Drivers who speed in school zones in Kent – many of them caught by cameras – will soon pay a higher price.
The base fine for speeding in a school zone will go up in early January to $136 from $124. The City Council’s Operations Committee voted 3-0 on Dec. 4 to approve the increase.
“When we started the program in May 2013, we started with $124 and that fine amount has not changed, so to keep up with labor costs and processing, we figure the $12 increase will help defray some of those costs,” said Kent Police Sgt. Todd Durham to the committee about the city’s school traffic camera program.
The city also will fine drivers who run red lights $136 when it installs cameras at six intersections in the next six to eight months. The Operations Committee adopted a revised ordinance because the measure it passed at a previous meeting listed an incorrect fine of $124.
Police will issue a $136 fine for a vehicle exceeding the 20 mph school speed limit by 1 to 9 mph. The fine will remain $248 for speeds of 10 mph or faster above the speed limit. The cameras operate for 30 minutes in the morning before school and 30 minutes in the afternoon after school.
Kent has cameras at four elementary school zones and will add cameras in January at Springbrook and Meadow Ride elementary schools. City officials initially planned to add those cameras earlier this year.
“The two new camera installations have experienced delays mainly due to timeline conflicts with the city of Kent and ATS,” Durham said in an email.
Arizona-based American Traffic Solutions (ATS), Inc., is the company that has contracts with the city to operate the school zone traffic cameras and the red-light cameras. Kent will pay ATS about $651,000 per year to operate the red-light cameras and about $550,000 for the school traffic cameras, which do not operate in July and August and the last couple weeks of December.
City officials expect annual revenue of between $1 million and $2 million from the red-light cameras. The fine of $136 rather than $124 will bring in about $150,000 more to the red-light camera program, Durham said. The city plans to spend revenue from its red-light camera program to purchase body-worn cameras for police officers.
Officers, who review the infractions caught by camera, issued a total of 9,342 tickets in 2017 at the four school zones. Based on an estimated 9,000 tickets in 2019, the higher fine would bring in about $108,000 more per year.
The city of Kent collected a record $1.2 million in 2017 from drivers caught speeding by cameras in four school zones, according to City Finance Department documents. Those cameras are at Sunrise, Neely-O’Brien, Meridian and Millennium grade schools. The city started the camera program at the request of the Kent School District to improve safety.
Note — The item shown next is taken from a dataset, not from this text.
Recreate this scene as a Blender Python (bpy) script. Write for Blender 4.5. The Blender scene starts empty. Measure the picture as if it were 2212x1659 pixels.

Durham said he didn’t have data for how much more revenue the addition of two more cameras would bring in to the city.
Kent has spent school traffic camera funds on numerous police programs, including nearly $1.8 million this year to buy 29 new police SUVs ($62,000 each) as part of a new car-per-officer, take-home program the City Council approved in May.
Kent has collected $4.2 million since the school traffic camera program started four years ago, not including collections for 2018.
Despite the higher fine starting in January, Kent remains lower than other nearby cities with school zone cameras, according to city websites:
• Seattle: school zone $234 fine; red light $136.
• Federal Way: school zone $210 to $250 fine; red light $124.
• Des Moines: school zone $210 to $250 fine; red light $136
The city of Auburn dropped its red-light camera program in 2014 after eight years because the system no longer covered the operation costs, according to the Auburn Reporter.